One, An Overdose of Welfarism.
As mentioned above, disharmony in the economic system caused by too much subsidies and other interventions could drive up the cost of education to highly restrictive levels. And as consequence, there will be increases in the political demand for more free (lunch policies) education. And instituting more of these welfare policies will push the country’s fiscal conditions into a boiling point where funding from taxation or from market based debt financing won’t be sufficient.
Two, Contagion Effect From Boom Bust Cycles
Since the world operates on boom bust cycles, I don’t see it as a distant possibility for a crisis to happen in Asia or within the Southeast Asian region. And any crisis of this nature is likely to have a severe contagion effect on the Philippines, similar to the Asian crisis of 1997.
Like all cycles, during good times, social programs like education are alluringly on path for expansion. That’s because as the economy expands, political leaders are likely to exhibit more generosity—in order to buy votes or preserve or enhance their popularity ratings—in the expectations that the growth in tax revenue collections will be sustained.
However, once a financial or economic bust should emerge, all these programs will suddenly suffer from a withdrawal or a dearth of funding. It’s not hard to picture a recent noteworthy example of government prodigiousness penalized—Greece.
Three, there is always the transition to the information age to consider.
Acceptability of “affordable” online education seems to be picking up momentum and may displace the overrated industrial age educational system in place.
This from SFGate.com
``Evidence nationwide suggests students could be warm to the idea of online learning.
``The number of college students taking online courses nearly tripled between 2002 and 2008, according to the Sloan Consortium, a nonprofit that encourages online education. Nearly 5 million students took at least one online course in 2008, up from 1.6 million in 2002, Sloan found.
``UC wouldn't be the first university to offer undergraduate degrees online. Among the most successful is the University of Massachusetts' "UMassOnline," which includes graduate degrees. It reported revenue growth of 20 percent since last year, to $56 million, and 14 percent enrollment growth, to 45,815 students.”
And here is how Mises Academy fared with its introductory online course, according to Jeff Tucker at the Mises Blog,
``From our own experience, the success of the Mises Academy has far exceeded anything we imagined. It grows and grows. The venue is super compelling, highly effective, economically rational, and it connects students and professors together again as they were before the rise of the overfunded, unresponsive, heavily bureaucratized brick-and-mortar U. There is no doubt about the future; the only question is who will be making it happen vs. who will be left in the dust.
The major problem for online courses, for now, is that the current business environment has been oriented towards the recognition of credentials via government accreditation procedures or mechanisms. This is actually part of how the state controls our actions.

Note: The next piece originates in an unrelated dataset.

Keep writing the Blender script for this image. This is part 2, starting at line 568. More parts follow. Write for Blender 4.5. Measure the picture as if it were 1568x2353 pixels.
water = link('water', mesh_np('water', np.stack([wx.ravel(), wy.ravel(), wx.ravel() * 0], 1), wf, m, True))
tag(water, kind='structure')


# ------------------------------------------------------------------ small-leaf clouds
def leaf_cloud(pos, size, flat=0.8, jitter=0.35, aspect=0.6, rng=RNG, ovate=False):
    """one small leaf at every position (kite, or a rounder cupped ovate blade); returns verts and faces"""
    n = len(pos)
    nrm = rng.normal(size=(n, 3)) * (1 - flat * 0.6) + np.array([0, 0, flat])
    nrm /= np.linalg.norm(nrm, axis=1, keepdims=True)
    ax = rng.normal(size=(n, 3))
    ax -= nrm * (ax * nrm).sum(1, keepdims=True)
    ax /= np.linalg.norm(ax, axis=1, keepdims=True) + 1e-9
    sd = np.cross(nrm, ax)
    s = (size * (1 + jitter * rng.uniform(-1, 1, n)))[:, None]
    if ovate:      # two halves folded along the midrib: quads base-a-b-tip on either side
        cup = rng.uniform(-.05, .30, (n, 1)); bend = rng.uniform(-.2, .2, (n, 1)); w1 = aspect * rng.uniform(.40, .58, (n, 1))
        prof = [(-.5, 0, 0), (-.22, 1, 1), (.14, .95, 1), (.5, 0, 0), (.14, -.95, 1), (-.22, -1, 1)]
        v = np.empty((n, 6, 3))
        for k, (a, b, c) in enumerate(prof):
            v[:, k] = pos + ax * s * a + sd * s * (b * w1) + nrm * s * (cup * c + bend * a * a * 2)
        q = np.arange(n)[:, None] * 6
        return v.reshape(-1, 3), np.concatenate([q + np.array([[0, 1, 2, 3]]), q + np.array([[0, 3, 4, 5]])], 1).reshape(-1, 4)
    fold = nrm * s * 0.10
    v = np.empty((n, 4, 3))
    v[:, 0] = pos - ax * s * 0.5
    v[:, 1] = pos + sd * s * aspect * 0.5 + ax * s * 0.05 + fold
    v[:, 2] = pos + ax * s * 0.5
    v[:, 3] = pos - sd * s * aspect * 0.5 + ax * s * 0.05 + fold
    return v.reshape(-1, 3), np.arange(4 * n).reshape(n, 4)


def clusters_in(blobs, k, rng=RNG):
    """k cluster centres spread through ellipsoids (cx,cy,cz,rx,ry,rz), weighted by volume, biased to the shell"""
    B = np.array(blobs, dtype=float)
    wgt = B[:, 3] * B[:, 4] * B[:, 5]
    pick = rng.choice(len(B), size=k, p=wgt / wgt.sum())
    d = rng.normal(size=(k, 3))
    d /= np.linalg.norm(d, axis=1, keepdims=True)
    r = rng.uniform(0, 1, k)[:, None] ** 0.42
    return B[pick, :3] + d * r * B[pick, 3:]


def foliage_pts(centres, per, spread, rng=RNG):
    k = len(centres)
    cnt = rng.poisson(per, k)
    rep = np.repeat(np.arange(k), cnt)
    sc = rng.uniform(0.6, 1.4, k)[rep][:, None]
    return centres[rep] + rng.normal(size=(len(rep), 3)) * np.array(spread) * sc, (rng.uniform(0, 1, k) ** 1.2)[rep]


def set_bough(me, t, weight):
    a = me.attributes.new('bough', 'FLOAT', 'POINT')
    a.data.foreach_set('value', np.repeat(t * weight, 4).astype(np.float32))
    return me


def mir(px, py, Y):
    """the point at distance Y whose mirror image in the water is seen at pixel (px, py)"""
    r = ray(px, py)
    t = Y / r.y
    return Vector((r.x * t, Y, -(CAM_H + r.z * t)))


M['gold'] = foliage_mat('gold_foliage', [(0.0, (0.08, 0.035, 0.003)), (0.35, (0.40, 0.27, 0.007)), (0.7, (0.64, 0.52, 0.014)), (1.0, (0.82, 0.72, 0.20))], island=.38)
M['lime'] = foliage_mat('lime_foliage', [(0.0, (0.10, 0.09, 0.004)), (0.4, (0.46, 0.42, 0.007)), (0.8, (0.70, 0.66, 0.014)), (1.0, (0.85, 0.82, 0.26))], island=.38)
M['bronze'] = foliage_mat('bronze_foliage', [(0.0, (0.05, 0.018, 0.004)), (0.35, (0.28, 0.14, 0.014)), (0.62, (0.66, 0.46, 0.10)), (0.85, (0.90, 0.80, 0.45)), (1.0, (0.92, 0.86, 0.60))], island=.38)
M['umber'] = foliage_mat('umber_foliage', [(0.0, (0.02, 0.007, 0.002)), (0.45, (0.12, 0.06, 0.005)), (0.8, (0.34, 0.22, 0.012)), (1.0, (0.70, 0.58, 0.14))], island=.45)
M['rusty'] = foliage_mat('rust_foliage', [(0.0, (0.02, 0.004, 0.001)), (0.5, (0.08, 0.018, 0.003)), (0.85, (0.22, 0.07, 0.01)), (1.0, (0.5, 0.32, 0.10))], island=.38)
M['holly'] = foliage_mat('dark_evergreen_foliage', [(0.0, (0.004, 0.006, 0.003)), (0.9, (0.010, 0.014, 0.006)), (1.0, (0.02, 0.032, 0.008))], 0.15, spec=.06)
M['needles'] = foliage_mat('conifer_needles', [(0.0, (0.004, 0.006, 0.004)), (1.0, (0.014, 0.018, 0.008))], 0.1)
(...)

As Murray Rothbard once wrote,
By enforcing certification for minimum standards, the State effectively, though subtly, dominates the private schools and makes them, in effect, extensions of the public school system. Only removal of compulsory schooling and enforced standards will free the private schools and permit them to function in independence.
But the continued permeation of online education could reach a tipping point where the current credential-accreditation system risks being deconstructed.
And this obviously will pose as another threat to mainstream’s educational platforms, be it on the private sector or on the public schools.
As online education grows expect fireworks (resistance to change) from here.